Wednesday, 13 March 2013

Audrey Grant at Union Gallery in Edinburgh

Never to bid good-bye
     Or lip me the softest call,
Or utter a wish for a word, while I
Saw morning harden upon the wall,
     Unmoved, unknowing
     That your great going
Had place that moment, and altered all.

From The Going by Thomas Hardy

Not long after I visited Audrey Grant’s studio in Edinburgh, I was on a train with the luxury of having some space to read. The book was Why Be Happy When You Could Be Normal, Jeanette Winterson’s memoir about the real story behind her adoption as opposed to the fictionalised version in her acclaimed 1985 novel, Oranges Are Not the Only Fruit.

At one point in this honest and brave book, Winterson quotes the above verse by Thomas Hardy and says that for her, ‘the poem finds the word that finds the feeling.’

I had been scratching around in my head for days to articulate how Audrey Grant’s paintings affected me; for affect me, they do.

These solitary almost sexless figures on a scraped back industrial background with smatters of colour appearing like chinks in armour, are possessed of an unsettling yet magnetic energy.

They find the image that finds the feeling.

When Audrey talks about the paintings, it is as though she is channeling a pulse of energy to make the image happen.

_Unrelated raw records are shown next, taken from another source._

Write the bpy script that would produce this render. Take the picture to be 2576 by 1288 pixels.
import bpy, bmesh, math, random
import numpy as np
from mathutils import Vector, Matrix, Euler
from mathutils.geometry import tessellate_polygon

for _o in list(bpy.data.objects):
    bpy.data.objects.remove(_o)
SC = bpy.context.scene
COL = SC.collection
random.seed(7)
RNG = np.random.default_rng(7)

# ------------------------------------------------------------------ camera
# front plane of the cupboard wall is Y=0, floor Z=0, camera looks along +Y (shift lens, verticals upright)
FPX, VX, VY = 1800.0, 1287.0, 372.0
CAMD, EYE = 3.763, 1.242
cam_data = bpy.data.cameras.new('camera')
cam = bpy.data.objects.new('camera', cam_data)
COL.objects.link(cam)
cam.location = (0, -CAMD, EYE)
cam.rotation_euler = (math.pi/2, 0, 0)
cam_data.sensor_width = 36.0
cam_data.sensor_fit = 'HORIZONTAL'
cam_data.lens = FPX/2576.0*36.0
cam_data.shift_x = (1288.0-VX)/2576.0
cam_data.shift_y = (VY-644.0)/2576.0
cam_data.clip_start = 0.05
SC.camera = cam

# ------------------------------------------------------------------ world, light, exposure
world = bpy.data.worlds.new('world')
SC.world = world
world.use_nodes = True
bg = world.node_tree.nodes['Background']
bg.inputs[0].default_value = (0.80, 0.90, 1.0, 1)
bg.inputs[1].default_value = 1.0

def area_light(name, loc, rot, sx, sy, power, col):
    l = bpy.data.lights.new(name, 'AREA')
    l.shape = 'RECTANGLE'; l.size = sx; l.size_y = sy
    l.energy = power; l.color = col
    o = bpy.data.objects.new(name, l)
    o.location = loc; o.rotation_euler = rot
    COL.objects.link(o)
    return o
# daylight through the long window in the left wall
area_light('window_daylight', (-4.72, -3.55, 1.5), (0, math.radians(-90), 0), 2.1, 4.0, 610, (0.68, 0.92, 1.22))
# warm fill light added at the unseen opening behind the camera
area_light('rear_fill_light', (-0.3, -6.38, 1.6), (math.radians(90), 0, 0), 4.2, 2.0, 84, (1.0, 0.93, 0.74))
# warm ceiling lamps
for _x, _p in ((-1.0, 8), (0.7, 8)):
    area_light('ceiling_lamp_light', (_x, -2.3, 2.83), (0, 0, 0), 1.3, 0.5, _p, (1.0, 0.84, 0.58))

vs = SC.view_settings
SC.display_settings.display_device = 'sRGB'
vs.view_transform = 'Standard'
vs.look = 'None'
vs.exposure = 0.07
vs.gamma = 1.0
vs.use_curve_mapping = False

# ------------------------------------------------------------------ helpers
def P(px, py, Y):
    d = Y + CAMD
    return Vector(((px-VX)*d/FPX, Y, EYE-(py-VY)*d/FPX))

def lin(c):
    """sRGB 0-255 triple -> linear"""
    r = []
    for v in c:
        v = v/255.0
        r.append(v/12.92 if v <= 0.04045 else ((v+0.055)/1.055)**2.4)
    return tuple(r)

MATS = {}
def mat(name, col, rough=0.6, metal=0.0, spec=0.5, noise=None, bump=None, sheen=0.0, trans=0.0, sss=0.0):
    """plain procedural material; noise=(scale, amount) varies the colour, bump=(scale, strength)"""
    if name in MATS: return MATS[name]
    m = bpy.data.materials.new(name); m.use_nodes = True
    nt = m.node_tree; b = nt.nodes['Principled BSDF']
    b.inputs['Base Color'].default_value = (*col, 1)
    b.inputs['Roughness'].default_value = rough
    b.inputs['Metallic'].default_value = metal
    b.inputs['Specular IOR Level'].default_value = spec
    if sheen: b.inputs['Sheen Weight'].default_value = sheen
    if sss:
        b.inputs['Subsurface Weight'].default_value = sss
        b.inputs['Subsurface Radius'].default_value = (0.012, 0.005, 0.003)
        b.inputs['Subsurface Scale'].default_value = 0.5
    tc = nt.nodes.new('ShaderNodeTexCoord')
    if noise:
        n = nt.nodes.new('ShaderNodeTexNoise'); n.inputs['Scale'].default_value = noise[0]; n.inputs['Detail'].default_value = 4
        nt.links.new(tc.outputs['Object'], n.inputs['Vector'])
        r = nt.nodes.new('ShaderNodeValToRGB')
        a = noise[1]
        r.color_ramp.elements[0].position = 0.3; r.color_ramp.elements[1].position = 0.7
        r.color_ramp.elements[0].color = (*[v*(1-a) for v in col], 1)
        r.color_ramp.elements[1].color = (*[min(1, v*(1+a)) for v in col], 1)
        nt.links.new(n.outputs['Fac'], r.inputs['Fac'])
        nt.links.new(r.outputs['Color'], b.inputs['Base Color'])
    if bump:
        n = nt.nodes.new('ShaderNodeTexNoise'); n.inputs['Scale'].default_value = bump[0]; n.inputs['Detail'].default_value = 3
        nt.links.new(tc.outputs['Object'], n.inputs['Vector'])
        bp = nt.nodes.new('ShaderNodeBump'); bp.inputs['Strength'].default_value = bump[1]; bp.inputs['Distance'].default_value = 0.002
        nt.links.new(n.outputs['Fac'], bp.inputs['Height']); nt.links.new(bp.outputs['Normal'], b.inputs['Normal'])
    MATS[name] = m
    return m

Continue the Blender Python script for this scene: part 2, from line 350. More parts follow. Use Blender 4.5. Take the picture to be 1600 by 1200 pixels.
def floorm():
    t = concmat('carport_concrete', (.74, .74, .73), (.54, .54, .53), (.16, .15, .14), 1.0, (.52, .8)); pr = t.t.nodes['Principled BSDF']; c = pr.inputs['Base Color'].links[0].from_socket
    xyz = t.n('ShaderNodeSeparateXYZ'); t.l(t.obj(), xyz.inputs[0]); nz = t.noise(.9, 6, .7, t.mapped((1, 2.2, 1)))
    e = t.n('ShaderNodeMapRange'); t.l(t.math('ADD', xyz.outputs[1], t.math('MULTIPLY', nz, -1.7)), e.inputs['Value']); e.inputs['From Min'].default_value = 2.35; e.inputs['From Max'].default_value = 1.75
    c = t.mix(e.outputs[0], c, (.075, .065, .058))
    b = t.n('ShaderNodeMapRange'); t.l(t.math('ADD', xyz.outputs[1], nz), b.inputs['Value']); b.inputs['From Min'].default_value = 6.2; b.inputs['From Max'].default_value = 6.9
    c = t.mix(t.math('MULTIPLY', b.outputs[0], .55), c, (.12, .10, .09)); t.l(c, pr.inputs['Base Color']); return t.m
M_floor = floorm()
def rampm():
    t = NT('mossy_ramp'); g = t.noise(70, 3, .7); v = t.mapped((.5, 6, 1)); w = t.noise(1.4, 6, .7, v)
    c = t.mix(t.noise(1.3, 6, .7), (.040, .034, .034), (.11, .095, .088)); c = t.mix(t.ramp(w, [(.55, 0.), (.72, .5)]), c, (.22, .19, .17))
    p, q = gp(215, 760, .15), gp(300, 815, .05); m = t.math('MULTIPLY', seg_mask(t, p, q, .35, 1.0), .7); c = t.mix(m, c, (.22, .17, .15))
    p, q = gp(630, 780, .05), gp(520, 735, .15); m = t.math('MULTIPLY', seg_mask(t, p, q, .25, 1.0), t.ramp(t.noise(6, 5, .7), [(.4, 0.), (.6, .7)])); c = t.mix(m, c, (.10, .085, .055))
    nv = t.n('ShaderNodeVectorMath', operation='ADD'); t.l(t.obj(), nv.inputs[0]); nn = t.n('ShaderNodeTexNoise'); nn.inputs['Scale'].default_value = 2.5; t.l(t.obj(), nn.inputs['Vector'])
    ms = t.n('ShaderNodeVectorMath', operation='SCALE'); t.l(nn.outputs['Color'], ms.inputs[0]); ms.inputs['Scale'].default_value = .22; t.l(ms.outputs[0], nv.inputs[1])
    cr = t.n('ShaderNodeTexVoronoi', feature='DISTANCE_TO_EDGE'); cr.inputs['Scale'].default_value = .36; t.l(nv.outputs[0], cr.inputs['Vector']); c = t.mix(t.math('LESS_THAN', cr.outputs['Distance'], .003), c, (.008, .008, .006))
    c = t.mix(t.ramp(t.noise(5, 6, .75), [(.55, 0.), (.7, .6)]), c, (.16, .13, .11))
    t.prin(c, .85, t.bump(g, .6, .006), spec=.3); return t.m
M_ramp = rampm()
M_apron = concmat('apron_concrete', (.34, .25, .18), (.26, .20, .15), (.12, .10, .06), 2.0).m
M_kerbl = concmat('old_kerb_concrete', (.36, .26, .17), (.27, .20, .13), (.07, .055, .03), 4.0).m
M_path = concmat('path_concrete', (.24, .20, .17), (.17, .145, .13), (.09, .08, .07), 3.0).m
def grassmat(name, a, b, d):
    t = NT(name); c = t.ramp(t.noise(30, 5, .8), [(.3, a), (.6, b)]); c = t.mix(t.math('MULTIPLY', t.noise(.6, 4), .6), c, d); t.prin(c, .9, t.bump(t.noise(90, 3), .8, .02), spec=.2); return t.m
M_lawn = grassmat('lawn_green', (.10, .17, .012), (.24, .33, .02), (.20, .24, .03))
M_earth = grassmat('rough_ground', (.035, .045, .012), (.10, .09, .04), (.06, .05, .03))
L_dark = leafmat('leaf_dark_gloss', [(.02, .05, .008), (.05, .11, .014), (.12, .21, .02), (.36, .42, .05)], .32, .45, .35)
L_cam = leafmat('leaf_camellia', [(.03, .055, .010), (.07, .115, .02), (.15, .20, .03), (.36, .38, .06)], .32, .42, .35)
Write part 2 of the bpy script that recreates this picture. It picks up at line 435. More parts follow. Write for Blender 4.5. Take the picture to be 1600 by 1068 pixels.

With one painting, she told me, as she made it, she was trying to allow two figures to inhabit the four sides of the canvas, but some greater force kept pulling it back to just a single figure. 

There is always something trying to emerge in her paintings in between flashes of intense colour or scrapings of text.

I get a very strong feeling that nothing is left to chance in an Audrey Grant painting. They are masterful in their command of composition and paint, but it takes courage to let your head guide your hand in the way that she does when she creates an artwork.

Courage and experience of drawing, drawing, drawing on life with an intense physicality.

I remember seeing her work in The Union Gallery two years ago for the first time and being immediately struck by the way in which I felt I knew the figure. It was an oddly comforting sensation. 

In the same way that when you people-watch on a train or in a cafe, and wonder about the inner lives of other people, you find yourself creating a world for her figures. 

This new body of work feels to me to have taken a step forward from the work I saw two years ago. It is more measured and sure. It is though the figures are saying, ‘The rest of the world may be rushing around but I am taking my time.’ 

One of the things which Audrey said to me that stuck in my mind long after I left her studio was that even though even though she creates these figures, ‘she doesn't know who they are.’ 

This continuing curiosity about the act of creation and what lies beneath the surface marks her out as an artist to watch closely. She may even be watching you...

Jan Patience
February 2013

I wrote this foreword for the catalogue which accompanies the Audrey Grant solo show now wowing viewers at The Union Gallery in Edinburgh. Audrey Grant is just developing a name for herself as a painter and rightly so. This exhibition is almost a sell-out and if you see it, you will realise why.